Rebalancing is one of the best and intelligent ways to channel your returns. For example, if you have a diversified portfolio consisting of 50% of stocks, 20% in gold, 20% of bonds, and 10% in cash. If your stocks are doing great in the market, you should consider rebalancing your portfolio by increasing the investment in stocks. This is also vice versa during bear markets. If stocks are declining, you should rebalance them to decrease your position. It will enable you to take advantage of gains and recover losses parallelly. Rebalancing can enhance portfolio performance to a great extent.

You can rebalance your portfolio in three ways:

  • By adding new cash to the under-weighted part of your portfolio.
  • Selling a portion of your portfolio that you feel is overpriced.
  • Taking withdrawals from over-weighted asset classes.

Make the Best of Tax-efficient Investments

Income tax on your investment earnings can have a significant impact on the performance of your portfolio. So, whenever there is a chance to minimize investment taxes whenever possible, you should opt for it. One of the best ways to do it is by avoiding heavy trading. So, investing in index-based exchange-traded funds or ETFs can be a good idea. This can minimize the taxation impact on the short term gains.

Consistent Investing

A portfolio with regular contributions can grow dramatically. You should never allow market movements to affect your contributions. Especially during the bear market, continuous contribution, in the long run, can yield significant returns. It can be challenging at times to continue investing during both bear and bull markets. But keep doing it! This way, you can benefit from rupee-cost averaging too. For example, if you keep adding Rs 500 worth of stocks every month to your portfolio, you would have bought 12 separate purchases over the year. RCA will help you buy more stocks when the markets are low and lesser units when it is high, benefiting from investing across the market.

Set Right Goals  

When you think practically, it is not easy to become a millionaire overnight. But, with consistent efforts and the advantage of time and patience, one can become a millionaire. It is a long-term project. Whether paying off a mortgage or saving for retirement, all these are long-term goals. A realistic goal can be achieved through proper planning, depending on the purpose you want to achieve. For example, if you are in your 30s and planning for retirement, consistent investing in the right asset is crucial.

Avoid Market Timing

In any market, it is impossible to know which segments will outperform from year to year. By holding a globally diversified portfolio, you are well-positioned to seek returns wherever they occur.

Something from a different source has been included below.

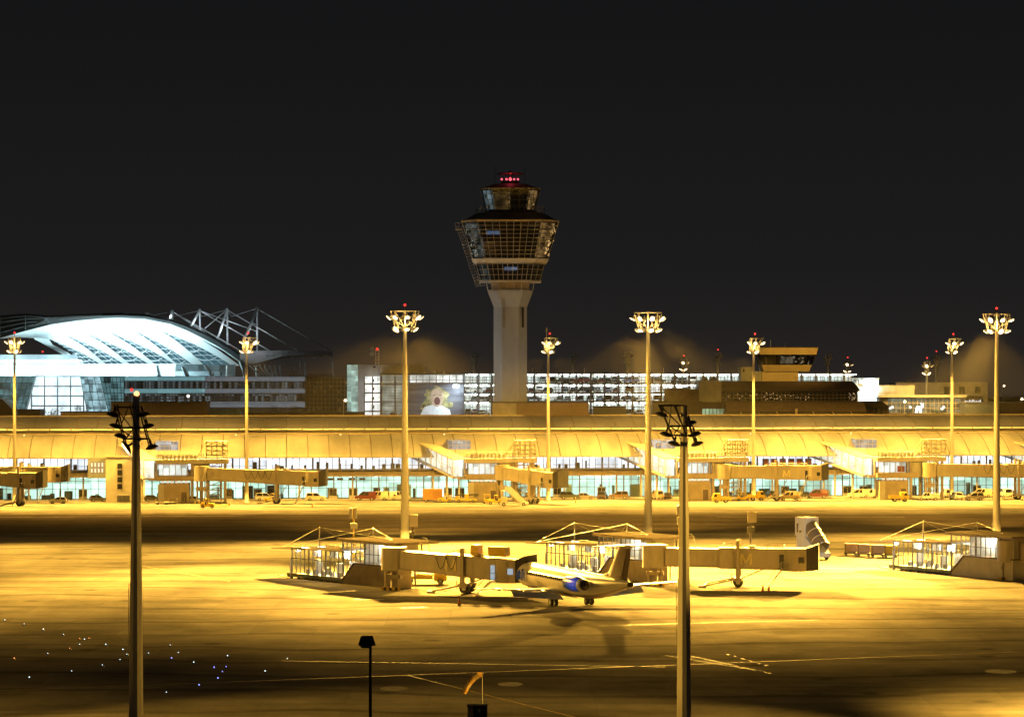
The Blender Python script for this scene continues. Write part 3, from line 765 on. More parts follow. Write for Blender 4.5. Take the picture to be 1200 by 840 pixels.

Since there are no discernible patterns to make better returns, diversification can be the key. 

Take the Right Amount of Risk

As most investors believe government bonds to be the safest option to invest in, they might not earn you enough money to outpace inflation. Too much risk can also sometimes lead to losses, while less risk might not yield you the suitable returns. So, finding the best balance between risk and returns in a way that will help your portfolio to grow is significant.

Reinvest Dividends

Dividend reinvestment can be crucial for boosting your portfolio returns. Unless the dividend income is needed in case of emergency, reinvesting back on stocks, bonds, crypto or any other asset will grow your portfolio. This can be one of the good strategies because it is cheap and automatically provided as a feature by most investing platforms.  

Conclusion

There are only a few methods for boosting your portfolio returns, so choosing the right one at the right time is critical. In order to achieve better returns, setting a long-term plan and maintaining discipline can be best.